→ WORK REQUIRED
Search the data below for the string "scene". Extract every line that contains it.

→ SUPPLIED MATERIAL
[BEGIN]

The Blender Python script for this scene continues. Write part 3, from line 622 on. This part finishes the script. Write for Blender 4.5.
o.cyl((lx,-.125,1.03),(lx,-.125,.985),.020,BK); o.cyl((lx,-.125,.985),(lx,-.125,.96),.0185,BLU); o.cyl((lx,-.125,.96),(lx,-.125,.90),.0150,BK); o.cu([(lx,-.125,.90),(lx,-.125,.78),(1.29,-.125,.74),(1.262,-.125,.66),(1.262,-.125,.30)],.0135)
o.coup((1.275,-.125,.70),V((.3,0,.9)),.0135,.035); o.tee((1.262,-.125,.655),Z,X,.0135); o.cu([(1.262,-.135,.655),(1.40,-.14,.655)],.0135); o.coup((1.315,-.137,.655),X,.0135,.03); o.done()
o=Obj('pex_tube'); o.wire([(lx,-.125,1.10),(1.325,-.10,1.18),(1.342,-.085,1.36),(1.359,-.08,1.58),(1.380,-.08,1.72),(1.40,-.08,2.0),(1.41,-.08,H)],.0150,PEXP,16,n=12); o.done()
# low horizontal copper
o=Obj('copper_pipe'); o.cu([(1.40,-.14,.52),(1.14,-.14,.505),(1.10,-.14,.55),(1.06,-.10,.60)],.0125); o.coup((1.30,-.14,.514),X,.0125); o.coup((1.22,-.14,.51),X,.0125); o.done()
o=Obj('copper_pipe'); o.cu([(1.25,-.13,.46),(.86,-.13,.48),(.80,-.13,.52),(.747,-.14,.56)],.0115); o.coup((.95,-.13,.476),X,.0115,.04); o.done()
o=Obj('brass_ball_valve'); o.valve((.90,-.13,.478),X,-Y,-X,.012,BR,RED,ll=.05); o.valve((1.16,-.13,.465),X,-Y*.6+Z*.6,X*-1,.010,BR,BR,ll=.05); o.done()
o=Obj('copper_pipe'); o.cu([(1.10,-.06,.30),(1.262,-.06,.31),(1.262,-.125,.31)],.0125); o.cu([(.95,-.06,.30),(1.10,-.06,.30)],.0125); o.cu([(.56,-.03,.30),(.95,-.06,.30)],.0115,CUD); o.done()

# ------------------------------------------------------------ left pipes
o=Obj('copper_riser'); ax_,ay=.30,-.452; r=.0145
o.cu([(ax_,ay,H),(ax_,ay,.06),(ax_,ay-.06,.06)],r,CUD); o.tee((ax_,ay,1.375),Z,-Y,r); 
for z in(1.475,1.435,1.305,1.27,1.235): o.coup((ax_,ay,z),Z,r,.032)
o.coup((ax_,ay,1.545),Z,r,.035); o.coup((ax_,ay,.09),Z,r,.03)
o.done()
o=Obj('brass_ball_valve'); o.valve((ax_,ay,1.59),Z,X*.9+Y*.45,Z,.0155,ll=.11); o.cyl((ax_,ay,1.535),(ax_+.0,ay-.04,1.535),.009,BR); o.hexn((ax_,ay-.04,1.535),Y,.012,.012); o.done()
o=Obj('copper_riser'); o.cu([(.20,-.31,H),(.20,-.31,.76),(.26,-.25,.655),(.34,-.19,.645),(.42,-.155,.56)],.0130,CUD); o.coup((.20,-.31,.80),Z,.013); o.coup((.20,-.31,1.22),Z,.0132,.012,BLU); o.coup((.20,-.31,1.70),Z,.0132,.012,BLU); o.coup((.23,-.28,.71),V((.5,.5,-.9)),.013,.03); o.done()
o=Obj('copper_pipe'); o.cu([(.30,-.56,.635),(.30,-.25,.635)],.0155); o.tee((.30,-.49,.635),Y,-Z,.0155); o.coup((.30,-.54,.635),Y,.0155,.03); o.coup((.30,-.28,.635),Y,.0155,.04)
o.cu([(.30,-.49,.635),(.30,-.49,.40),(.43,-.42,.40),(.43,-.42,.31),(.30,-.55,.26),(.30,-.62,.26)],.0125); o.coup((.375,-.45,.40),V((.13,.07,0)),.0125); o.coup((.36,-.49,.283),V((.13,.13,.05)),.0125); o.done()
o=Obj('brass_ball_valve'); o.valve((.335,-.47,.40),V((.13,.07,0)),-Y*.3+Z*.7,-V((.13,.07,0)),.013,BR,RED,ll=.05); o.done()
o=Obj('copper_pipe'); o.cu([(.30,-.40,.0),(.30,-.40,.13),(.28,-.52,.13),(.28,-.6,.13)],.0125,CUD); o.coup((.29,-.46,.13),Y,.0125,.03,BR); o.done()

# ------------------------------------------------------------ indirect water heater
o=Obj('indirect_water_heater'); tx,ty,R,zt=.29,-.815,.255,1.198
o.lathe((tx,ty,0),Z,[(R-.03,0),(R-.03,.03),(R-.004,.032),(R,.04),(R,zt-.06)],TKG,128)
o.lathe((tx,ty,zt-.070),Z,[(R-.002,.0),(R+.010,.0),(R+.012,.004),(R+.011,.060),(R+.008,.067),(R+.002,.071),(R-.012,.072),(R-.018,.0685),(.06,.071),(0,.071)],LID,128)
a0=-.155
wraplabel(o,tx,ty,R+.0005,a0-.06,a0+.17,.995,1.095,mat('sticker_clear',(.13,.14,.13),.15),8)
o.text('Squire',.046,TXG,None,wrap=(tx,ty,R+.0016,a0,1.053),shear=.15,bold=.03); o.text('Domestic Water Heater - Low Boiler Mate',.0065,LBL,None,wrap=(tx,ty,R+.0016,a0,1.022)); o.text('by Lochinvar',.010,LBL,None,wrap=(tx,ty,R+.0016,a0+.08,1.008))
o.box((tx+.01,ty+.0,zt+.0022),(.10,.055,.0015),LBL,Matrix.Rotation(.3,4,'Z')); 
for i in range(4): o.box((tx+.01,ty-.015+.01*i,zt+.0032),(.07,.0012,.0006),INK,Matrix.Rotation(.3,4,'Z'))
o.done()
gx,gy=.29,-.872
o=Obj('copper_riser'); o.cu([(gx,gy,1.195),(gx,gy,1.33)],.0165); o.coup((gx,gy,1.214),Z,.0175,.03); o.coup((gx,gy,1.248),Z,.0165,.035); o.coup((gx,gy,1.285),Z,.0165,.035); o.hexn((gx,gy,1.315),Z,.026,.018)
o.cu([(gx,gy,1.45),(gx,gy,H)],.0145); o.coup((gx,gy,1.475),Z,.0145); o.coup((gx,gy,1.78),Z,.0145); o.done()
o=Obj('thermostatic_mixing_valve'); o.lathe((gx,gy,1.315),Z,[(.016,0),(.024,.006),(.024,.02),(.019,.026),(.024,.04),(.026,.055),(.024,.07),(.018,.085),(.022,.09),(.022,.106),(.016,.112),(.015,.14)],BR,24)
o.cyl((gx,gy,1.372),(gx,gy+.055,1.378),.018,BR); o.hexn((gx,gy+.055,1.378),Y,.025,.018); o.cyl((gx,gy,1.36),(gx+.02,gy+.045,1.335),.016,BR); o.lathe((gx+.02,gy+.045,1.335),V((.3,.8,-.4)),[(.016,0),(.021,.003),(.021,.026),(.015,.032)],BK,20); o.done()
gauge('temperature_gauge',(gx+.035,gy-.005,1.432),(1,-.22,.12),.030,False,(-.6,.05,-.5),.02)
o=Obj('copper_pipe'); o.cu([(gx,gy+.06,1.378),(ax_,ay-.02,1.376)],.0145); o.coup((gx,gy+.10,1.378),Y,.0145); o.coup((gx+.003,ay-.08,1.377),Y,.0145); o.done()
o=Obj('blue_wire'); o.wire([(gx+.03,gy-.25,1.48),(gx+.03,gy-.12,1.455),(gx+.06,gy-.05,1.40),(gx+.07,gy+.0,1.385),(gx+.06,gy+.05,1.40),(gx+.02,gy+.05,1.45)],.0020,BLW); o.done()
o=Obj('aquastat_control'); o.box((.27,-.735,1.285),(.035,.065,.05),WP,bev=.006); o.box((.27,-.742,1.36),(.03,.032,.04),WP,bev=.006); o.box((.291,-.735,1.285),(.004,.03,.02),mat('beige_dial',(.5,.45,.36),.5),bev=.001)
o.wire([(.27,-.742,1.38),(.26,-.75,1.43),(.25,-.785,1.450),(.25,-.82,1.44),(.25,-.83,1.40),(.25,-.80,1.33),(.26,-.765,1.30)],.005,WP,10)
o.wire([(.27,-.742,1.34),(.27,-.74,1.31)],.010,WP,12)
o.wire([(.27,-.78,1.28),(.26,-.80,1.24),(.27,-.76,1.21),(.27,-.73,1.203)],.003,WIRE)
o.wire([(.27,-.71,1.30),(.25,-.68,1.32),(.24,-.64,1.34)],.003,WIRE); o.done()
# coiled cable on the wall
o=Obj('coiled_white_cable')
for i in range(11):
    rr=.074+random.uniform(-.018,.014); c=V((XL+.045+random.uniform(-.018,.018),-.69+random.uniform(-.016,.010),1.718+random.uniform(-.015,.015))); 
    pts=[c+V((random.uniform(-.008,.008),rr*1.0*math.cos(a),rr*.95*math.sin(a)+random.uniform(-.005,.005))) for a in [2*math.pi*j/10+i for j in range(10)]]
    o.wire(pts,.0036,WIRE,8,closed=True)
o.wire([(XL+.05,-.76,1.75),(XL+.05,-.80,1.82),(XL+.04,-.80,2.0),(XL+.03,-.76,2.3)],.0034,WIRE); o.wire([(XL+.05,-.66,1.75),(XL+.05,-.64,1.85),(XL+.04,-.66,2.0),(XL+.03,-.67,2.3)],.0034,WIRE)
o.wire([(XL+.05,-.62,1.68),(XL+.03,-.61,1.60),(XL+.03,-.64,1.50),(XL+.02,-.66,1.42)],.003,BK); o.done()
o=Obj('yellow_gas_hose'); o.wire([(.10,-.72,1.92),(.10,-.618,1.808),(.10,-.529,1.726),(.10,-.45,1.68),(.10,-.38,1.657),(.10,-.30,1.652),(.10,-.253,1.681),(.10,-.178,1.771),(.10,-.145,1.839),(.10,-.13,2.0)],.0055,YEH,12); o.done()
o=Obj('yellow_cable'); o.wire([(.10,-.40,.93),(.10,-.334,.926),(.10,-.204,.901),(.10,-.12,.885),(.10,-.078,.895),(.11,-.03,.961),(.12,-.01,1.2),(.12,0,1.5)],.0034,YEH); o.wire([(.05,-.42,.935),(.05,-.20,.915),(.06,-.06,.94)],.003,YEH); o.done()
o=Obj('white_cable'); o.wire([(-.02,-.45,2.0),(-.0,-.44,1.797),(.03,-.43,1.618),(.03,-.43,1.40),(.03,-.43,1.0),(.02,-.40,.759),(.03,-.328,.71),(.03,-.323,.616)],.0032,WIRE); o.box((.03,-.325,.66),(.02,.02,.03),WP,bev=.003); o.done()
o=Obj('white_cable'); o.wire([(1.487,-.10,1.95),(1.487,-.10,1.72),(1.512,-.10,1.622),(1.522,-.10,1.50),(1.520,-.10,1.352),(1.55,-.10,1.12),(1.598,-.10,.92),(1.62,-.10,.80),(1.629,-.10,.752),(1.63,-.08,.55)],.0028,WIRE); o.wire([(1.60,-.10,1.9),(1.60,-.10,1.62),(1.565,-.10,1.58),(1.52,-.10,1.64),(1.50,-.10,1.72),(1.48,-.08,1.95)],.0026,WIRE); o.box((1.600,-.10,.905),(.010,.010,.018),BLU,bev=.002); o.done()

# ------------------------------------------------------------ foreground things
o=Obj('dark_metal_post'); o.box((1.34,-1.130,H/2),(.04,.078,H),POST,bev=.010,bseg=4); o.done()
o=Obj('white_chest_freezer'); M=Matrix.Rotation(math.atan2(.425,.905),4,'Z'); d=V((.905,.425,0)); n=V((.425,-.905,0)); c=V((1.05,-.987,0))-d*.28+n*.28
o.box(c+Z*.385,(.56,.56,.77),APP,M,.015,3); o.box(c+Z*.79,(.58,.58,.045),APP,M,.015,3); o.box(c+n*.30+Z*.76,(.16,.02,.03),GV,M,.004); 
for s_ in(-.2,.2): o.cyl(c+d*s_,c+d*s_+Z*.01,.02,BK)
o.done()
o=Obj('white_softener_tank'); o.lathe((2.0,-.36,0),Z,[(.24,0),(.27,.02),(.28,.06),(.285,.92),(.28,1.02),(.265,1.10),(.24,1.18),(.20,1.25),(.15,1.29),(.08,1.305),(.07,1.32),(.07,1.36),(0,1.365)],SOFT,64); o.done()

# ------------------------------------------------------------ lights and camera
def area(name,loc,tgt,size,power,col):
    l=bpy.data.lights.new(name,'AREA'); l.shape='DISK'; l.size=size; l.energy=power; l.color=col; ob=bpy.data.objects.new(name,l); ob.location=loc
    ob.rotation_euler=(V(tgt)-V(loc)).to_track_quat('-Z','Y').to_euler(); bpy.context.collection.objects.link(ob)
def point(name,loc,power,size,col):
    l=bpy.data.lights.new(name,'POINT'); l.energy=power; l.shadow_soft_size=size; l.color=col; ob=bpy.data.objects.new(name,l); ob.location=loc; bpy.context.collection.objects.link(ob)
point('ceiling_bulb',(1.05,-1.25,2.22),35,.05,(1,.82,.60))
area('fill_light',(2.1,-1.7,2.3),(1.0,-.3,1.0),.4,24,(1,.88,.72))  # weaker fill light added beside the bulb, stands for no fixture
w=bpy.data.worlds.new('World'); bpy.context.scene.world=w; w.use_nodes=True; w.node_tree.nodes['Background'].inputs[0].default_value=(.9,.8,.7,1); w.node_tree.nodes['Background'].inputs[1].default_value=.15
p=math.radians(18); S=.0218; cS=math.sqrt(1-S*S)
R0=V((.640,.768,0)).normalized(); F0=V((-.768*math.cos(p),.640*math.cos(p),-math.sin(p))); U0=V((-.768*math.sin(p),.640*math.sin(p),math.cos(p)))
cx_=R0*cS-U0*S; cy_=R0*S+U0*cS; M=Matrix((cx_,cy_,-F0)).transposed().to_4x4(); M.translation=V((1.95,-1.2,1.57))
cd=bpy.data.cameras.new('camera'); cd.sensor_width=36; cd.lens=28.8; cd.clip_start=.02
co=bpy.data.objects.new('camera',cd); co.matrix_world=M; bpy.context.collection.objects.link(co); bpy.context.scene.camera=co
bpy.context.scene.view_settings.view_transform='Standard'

[END]

→ RESULT OF THIS TASK
The Blender Python script for this scene continues. Write part 3, from line 622 on. This part finishes the script. Write for Blender 4.5.
w=bpy.data.worlds.new('World'); bpy.context.scene.world=w; w.use_nodes=True; w.node_tree.nodes['Background'].inputs[0].default_value=(.9,.8,.7,1); w.node_tree.nodes['Background'].inputs[1].default_value=.15
co=bpy.data.objects.new('camera',cd); co.matrix_world=M; bpy.context.collection.objects.link(co); bpy.context.scene.camera=co
bpy.context.scene.view_settings.view_transform='Standard'